While it's often tempting to house the camera that you already have, in underwater photography, the camera body is a minor part of the whole system, and if the rig is not built properly, the whole can be significantly less than the sum of the constituent parts. Poor lighting will hobble even the best of systems; improper dome size and position will significantly degrade the output of the sharpest lenses, etc. While I personally use a SeaFrogs housing with my Sony A6300 camera, I would not use one with a D750 - for that, I would either look for a used Nauticam or at least Ikelite housing, or just get a premium compact like a Sony RX100 series or Canon G9 X series and house that with wet optics.

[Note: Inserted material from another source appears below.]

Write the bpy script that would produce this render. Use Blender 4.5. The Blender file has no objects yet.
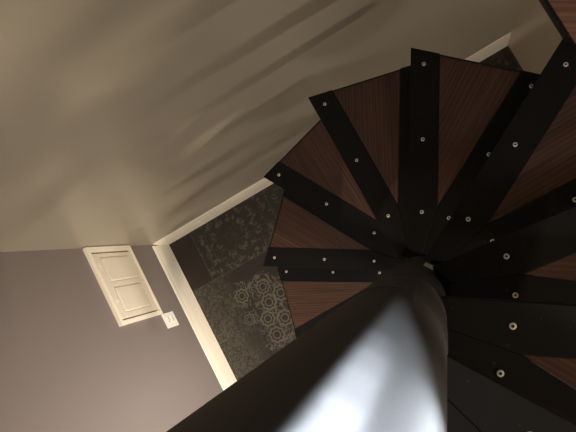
import bpy, bmesh, math, random
from mathutils import Vector, Matrix
random.seed(7)
C = bpy.context.scene.collection
sc = bpy.context.scene
PI = math.pi

# ------------------------------------------------------------------ helpers
def link(name, bm, mats, parent=None, smooth=False, kind=None):
    me = bpy.data.meshes.new(name)
    bmesh.ops.recalc_face_normals(bm, faces=bm.faces[:])
    bm.to_mesh(me); bm.free()
    for m in (mats if isinstance(mats, (list, tuple)) else [mats]):
        me.materials.append(m)
    if smooth:
        for p in me.polygons: p.use_smooth = True
    o = bpy.data.objects.new(name, me); C.objects.link(o)
    if parent: o.parent = parent
    if kind: o['kind'] = kind
    return o

def tag(o, label, cat, group=None):
    o['label'] = label; o['category'] = cat
    if group: o['group'] = group
    return o

def empty(name, loc=(0, 0, 0), rz=0):
    o = bpy.data.objects.new(name, None); C.objects.link(o)
    o.location = loc; o.rotation_euler = (0, 0, rz); o.empty_display_size = .1
    return o

def box(bm, x0, x1, y0, y1, z0, z1, bev=0.0, mi=0):
    tmp = bmesh.new()
    vs = [tmp.verts.new((x, y, z)) for x in (x0, x1) for y in (y0, y1) for z in (z0, z1)]
    for f in ((0, 1, 3, 2), (4, 6, 7, 5), (0, 4, 5, 1), (2, 3, 7, 6), (0, 2, 6, 4), (1, 5, 7, 3)):
        tmp.faces.new([vs[i] for i in f])
    bmesh.ops.recalc_face_normals(tmp, faces=tmp.faces[:])
    if bev: bmesh.ops.bevel(tmp, geom=tmp.edges[:], offset=bev, segments=2, affect='EDGES', profile=.6)
    merge(bm, tmp, mi)

def prism(bm, pts, z0, z1, bev=0.0, mi=0):
    tmp = bmesh.new()
    lo = [tmp.verts.new((x, y, z0)) for x, y in pts]; hi = [tmp.verts.new((x, y, z1)) for x, y in pts]
    tmp.faces.new(lo[::-1]); tmp.faces.new(hi)
    n = len(pts)
    for i in range(n): tmp.faces.new((lo[i], lo[(i + 1) % n], hi[(i + 1) % n], hi[i]))
    bmesh.ops.recalc_face_normals(tmp, faces=tmp.faces[:])
    if bev: bmesh.ops.bevel(tmp, geom=tmp.edges[:], offset=bev, segments=2, affect='EDGES', profile=.6)
    merge(bm, tmp, mi)

def lathe(bm, prof, n=24, mi=0, mis=None, cx=0, cy=0):
    rings = []
    for r, z in prof:
        if r < 1e-6: rings.append([bm.verts.new((cx, cy, z))])
        else: rings.append([bm.verts.new((cx + r * math.cos(2 * PI * i / n), cy + r * math.sin(2 * PI * i / n), z)) for i in range(n)])
    for k in range(len(rings) - 1):
        a, b = rings[k], rings[k + 1]
        for i in range(n):
            j = (i + 1) % n
            if len(a) == 1 and len(b) == 1: continue
            if len(a) == 1: f = bm.faces.new((a[0], b[j], b[i]))
            elif len(b) == 1: f = bm.faces.new((a[i], a[j], b[0]))
            else: f = bm.faces.new((a[i], a[j], b[j], b[i]))
            f.material_index = mis[k] if mis else mi

def merge(bm, tmp, mi):
    mp = {}
    for v in tmp.verts: mp[v] = bm.verts.new(v.co)
    for f in tmp.faces:
        g = bm.faces.new([mp[v] for v in f.verts]); g.material_index = mi
    tmp.free()

# ------------------------------------------------------------------ materials
class G:
    """tiny node-graph writer"""
    def __init__(s, name):
        s.m = bpy.data.materials.new(name); s.m.use_nodes = True
        s.t = s.m.node_tree; s.t.nodes.clear()
        s.out = s.t.nodes.new('ShaderNodeOutputMaterial'); s.b = s.t.nodes.new('ShaderNodeBsdfPrincipled')
        s.t.links.new(s.b.outputs[0], s.out.inputs[0])
    def n(s, kind, ins=None, **props):
        nd = s.t.nodes.new(kind)
        for k, v in props.items(): setattr(nd, k, v)
        for k, v in (ins or {}).items(): s.put(nd.inputs[k], v)
        return nd
    def put(s, sock, v):
        if isinstance(v, bpy.types.NodeSocket): s.t.links.new(v, sock)
        else: sock.default_value = v
    def f(s, op, a, b=0.0, c=0.0):
        nd = s.t.nodes.new('ShaderNodeMath'); nd.operation = op
        for i, v in enumerate((a, b, c)): s.put(nd.inputs[i], v)
        return nd.outputs[0]
    def mix(s, fac, a, b):
        nd = s.t.nodes.new('ShaderNodeMix'); nd.data_type = 'RGBA'
        s.put(nd.inputs[0], fac); s.put(nd.inputs[6], a); s.put(nd.inputs[7], b)
        return nd.outputs[2]
    def coord(s, which='Object'):
        return s.n('ShaderNodeTexCoord').outputs[which]
    def noise(s, vec, scale, detail=3, rough=.5, dist=0.0):
        return s.n('ShaderNodeTexNoise', {'Vector': vec, 'Scale': scale, 'Detail': detail, 'Roughness': rough, 'Distortion': dist}).outputs[0]
    def map(s, vec, loc=(0, 0, 0), rot=(0, 0, 0), scale=(1, 1, 1)):
        return s.n('ShaderNodeMapping', {'Vector': vec, 'Location': loc, 'Rotation': rot, 'Scale': scale}).outputs[0]
    def ramp(s, fac, stops):
        nd = s.n('ShaderNodeValToRGB', {'Fac': fac}); e = nd.color_ramp.elements
        while len(e) < len(stops): e.new(.5)
        for i, (p, c) in enumerate(stops): e[i].position = p; e[i].color = (*c, 1)
        return nd.outputs[0]
    def bump(s, h, strength=.2, dist=.01):
        s.put(s.b.inputs['Normal'], s.n('ShaderNodeBump', {'Height': h, 'Strength': strength, 'Distance': dist}).outputs[0])
    def fin(s, col, rough=.5, metal=0.0, spec=.5):
        s.put(s.b.inputs['Base Color'], col if isinstance(col, bpy.types.NodeSocket) else (*col, 1))
        s.put(s.b.inputs['Roughness'], rough); s.put(s.b.inputs['Metallic'], metal)
        s.put(s.b.inputs['Specular IOR Level'], spec)
        return s.m

def paint(name, c, rough=.6, spec=.4, var=.06, bump=.05, scale=260):
    g = G(name); v = g.coord()
    f = g.noise(v, 1.7, 3)
    col = g.mix(f, (*[x * (1 - var) for x in c], 1), (*[x * (1 + var) for x in c], 1))
    g.bump(g.noise(v, scale, 2), bump, .002)
    return g.fin(col, rough, 0, spec)

M = {}
M['beige'] = paint('beige_wall_paint', (.37, .335, .275), .36, .4)
M['glossbeige'] = paint('satin_beige_panel', (.52, .45, .35), .24, .55, bump=.015)
M['taupe'] = paint('taupe_wall_paint', (.215, .185, .180), .62, .3, bump=.09, scale=420)
M['ceil'] = paint('ceiling_paint', (.5, .47, .42), .8)
M['white'] = paint('white_gloss_trim', (.95, .89, .79), .4, .5, var=.03, bump=.02)
M['hatchwhite'] = paint('cream_door_paint', (.82, .76, .67), .42, .5, var=.03, bump=.02)
M['plastic'] = paint('white_plastic', (.93, .90, .86), .35, .5, var=.02, bump=0)
M['dark'] = paint('dark_slot', (.02, .018, .016), .8, .2)

def black_steel(name, c, rough, bump=.12):
    g = G(name); v = g.coord()
    n1 = g.noise(v, 9, 4); n2 = g.noise(v, 300, 2)
    sp = g.f('GREATER_THAN', g.noise(v, 130, 1), .76)
    col = g.mix(n1, (*[x * .8 for x in c], 1), (*[x * 1.2 for x in c], 1))
    col = g.mix(g.f('MULTIPLY', sp, .35), col, (.12, .10, .085, 1))
    g.bump(n2, bump, .001)
    return g.fin(col, g.f('ADD', g.f('MULTIPLY', n1, .2), rough - .1), 0, .2)
M['strip'] = black_steel('black_steel_strip', (.0042, .0038, .0044), .6)
M['steel'] = black_steel('black_steel_edge', (.016, .0155, .016), .42)
g = G('charcoal_pole_enamel'); v = g.coord()
n1 = g.noise(g.map(v, scale=(14, 14, 1.2)), 6, 4)
g.bump(g.noise(v, 120, 2), .04, .001)
M['pole'] = g.fin(g.mix(n1, (.034, .034, .037, 1), (.05, .05, .053, 1)), .62, 0, .3)
g = G('galvanised_screw'); M['screw'] = g.fin((.78, .74, .68), .38, .35, .6)
g = G('screw_recess'); M['recess'] = g.fin((.02, .02, .02), .7)
g = G('glint_white'); M['glint'] = g.fin((.85, .86, .87), .4, .3, .5)

def wood(name, dark, mid, light, rot, sx, sy, rough=.5, dist=1.0):
    g = G(name); v = g.coord()
    rnd = g.n('ShaderNodeObjectInfo').outputs['Random']
    cmb = g.n('ShaderNodeCombineXYZ', {'X': g.f('MULTIPLY', rnd, 7.0), 'Y': g.f('MULTIPLY', rnd, 3.0), 'Z': g.f('MULTIPLY', rnd, 5.0)}).outputs[0]
    v = g.n('ShaderNodeVectorMath', {0: v, 1: cmb}, operation='ADD').outputs[0]
    big = g.noise(g.map(g.map(v, rot=(0, 0, rot)), scale=(1.4, 9, 3)), 1.6, 2, .5, .6)
    w = g.n('ShaderNodeTexWave', {'Vector': g.map(g.map(v, rot=(0, 0, rot)), scale=(sx, sy, 4)), 'Scale': 1.0, 'Distortion': 7.0 * dist, 'Detail': 2.0, 'Detail Scale': .8, 'Detail Roughness': .5},
            wave_type='BANDS', bands_direction='Y', wave_profile='SIN').outputs['Fac']
    fine = g.noise(g.map(g.map(v, rot=(0, 0, rot)), scale=(5, 150, 6)), 1.0, 4, .65)
    fac = g.f('ADD', g.f('ADD', g.f('MULTIPLY', w, .17), g.f('MULTIPLY', fine, .55)), g.f('MULTIPLY', big, .45))
    col = g.ramp(fac, [(.30, dark), (.60, mid), (.90, light)])
    g.bump(fine, .12, .001)
    return g.fin(col, rough, 0, .35)
M['wood'] = wood('stained_tread_wood', (.024, .0110, .0074), (.070, .0315, .0205), (.140, .066, .043), math.radians(27), 1.6, 34)
M['boardwood'] = wood('reddish_board_wood', (.16, .08, .06), (.32, .165, .12), (.45, .24, .18), math.radians(35), 2.4, 26, dist=1.5)

# patchwork patterned floor tiles --------------------------------------------------
g = G('patchwork_floor_tiles'); v = g.coord()
sp = g.n('ShaderNodeSeparateXYZ', {0: v}); X, Y = sp.outputs[0], sp.outputs[1]
yn = g.f('MULTIPLY', Y, -1.0)
def line(a, pos, w=.0018): return g.f('LESS_THAN', g.f('ABSOLUTE', g.f('SUBTRACT', a, pos)), w)
def soft(x, lo, hi): return g.n('ShaderNodeMapRange', {'Value': x, 'From Min': lo, 'From Max': hi}, interpolation_type='SMOOTHSTEP').outputs[0]
row = g.f('MODULO', yn, .84)                                  # rows repeat towards the room
isA = g.f('LESS_THAN', row, .28)                              # row against the wall
colx = g.f('MODULO', g.f('ADD', X, .32), .45)                 # joints at x = .13, .58 ...
xm = g.f('SUBTRACT', colx, .225)
dark_tile = g.f('MULTIPLY', g.f('LESS_THAN', X, .13), isA)
# floral medallion tile
cx, cy = 0.0, .12
dx = g.f('SUBTRACT', xm, -.03); dy = g.f('SUBTRACT', row, cy)
rr = g.f('SQRT', g.f('ADD', g.f('MULTIPLY', dx, dx), g.f('MULTIPLY', dy, dy)))
th = g.f('ARCTAN2', dy, dx)
pet = g.f('COSINE', g.f('MULTIPLY', th, 8.0)); pet2 = g.f('COSINE', g.f('MULTIPLY', th, 16.0))
wv = g.f('SINE', g.f('ADD', g.f('ADD', g.f('MULTIPLY', rr, 95.0), g.f('MULTIPLY', pet, 1.5)), g.f('MULTIPLY', pet2, .5)))
star = g.f('SUBTRACT', 1.0, soft(g.f('SUBTRACT', rr, g.f('ADD', .075, g.f('MULTIPLY', pet, .022))), -.012, .004))
damask = g.f('SUBTRACT', g.noise(v, 26, 4, .6, 2.6), .5)
flor = soft(g.f('ADD', g.f('MULTIPLY', wv, .22), g.f('MULTIPLY', damask, 3.2)), .0, .5)
flor = g.f('MULTIPLY', flor, g.f('SUBTRACT', 1.0, g.f('MULTIPLY', star, .75)))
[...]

SIMPLY GORGEOUS! Thank you so much Barmaglot! I just needed some direction. You've provided that! And detail. I truly appreciate the thought and effort put in. Can't Thank you enough for the thoughts! Outstanding!
 
Doesn't the housing have a single FO port outlet? If so then your wiring/plumbing/fiber opticing for two strobes will be a bit more complex. But still you have the ability to fire almost any modern strobe via FO cable. I would look for a pair of used Z240s or new/used Z330 Inon strobes. S&S (now Fisheye/Fix) has had some quality issues and with a new buyer the future is not so clear.

In any case if you need advice on setting them up let us know
Bill
 
It has two, but even with a single outlet, all it takes is a double bushing, which is actually, I believe, the default on Inon connectors.
Yeah, you can put two fibers in the Inon bushings (mostly I use one). I must have seen an older version but I thought I remembered a single FO port.